I do not mean to imply that Cheney was involved in the scandals.  I doubt he was.  But he did set the stage that allowed it to happen.   I’m not saying that one hundred thousand dollars a year would influence Cheney in any way.  Lord knows, that’s pocket change for him.  Indeed, it is not even his actions as vice president that bother me.  What bothers me, and what had gotten my father upset, is what he did when he was in the Administration of Bush 41.

 

JANE MAYER: When Cheney was Secretary of Defense, during the first Bush Administration, he oversaw a redesign of the way that corporate America services the military. Halliburton was paid $3.9 million to draw up a plan for the way a private company could provide military support to U.S. troops all over the world. Then, in the last months of that Administration, Halliburton was awarded the Army’s contract to provide those very same services.
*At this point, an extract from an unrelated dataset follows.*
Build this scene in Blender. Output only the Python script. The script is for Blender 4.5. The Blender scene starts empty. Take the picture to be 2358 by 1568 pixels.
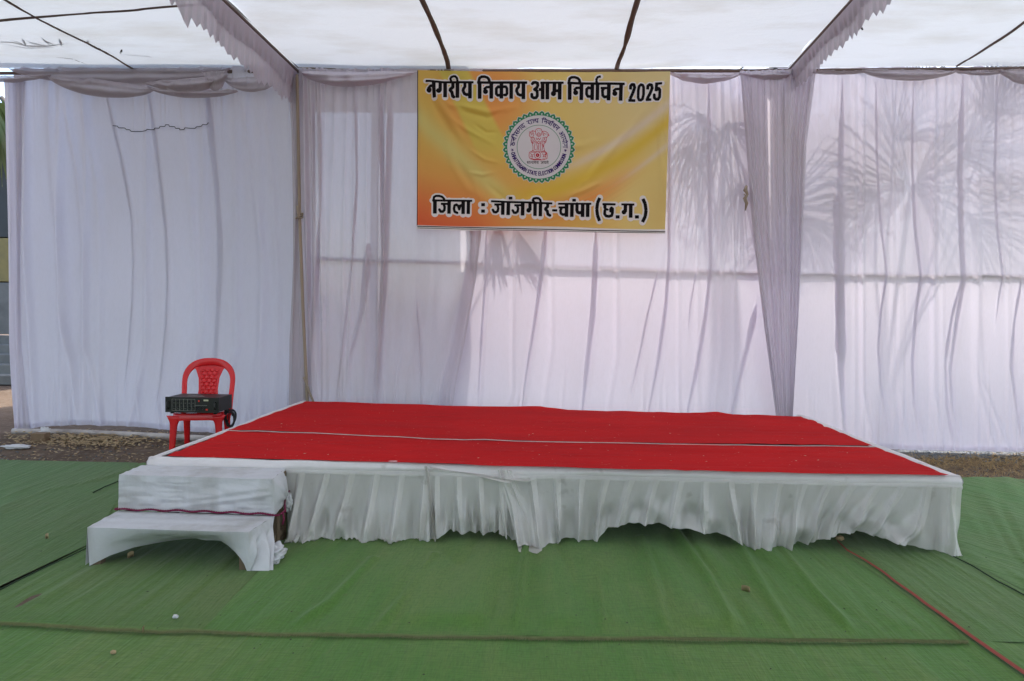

The company’s familiarity with the process, the experts I spoke to said, gave it the inside track on what has turned out to be billions of dollars of government business. Cheney is unlikely to have been involved in choosing Halliburton in any detailed way, but even his supporters acknowledge that he oversaw the shift to providing so much business to a single company. This ties him to the story today.

 

Of course, we could get upset about the accusations that Halliburton was involved in a $180,000,000 kickback scheme  in Nigeria, at a time when Mr. Cheney was  the CEO of Halliburton.  But this has not been substantiated, and it is old news anyway.  Besides, could we really make a suspect of someone who won the Presidential Medal of Freedom?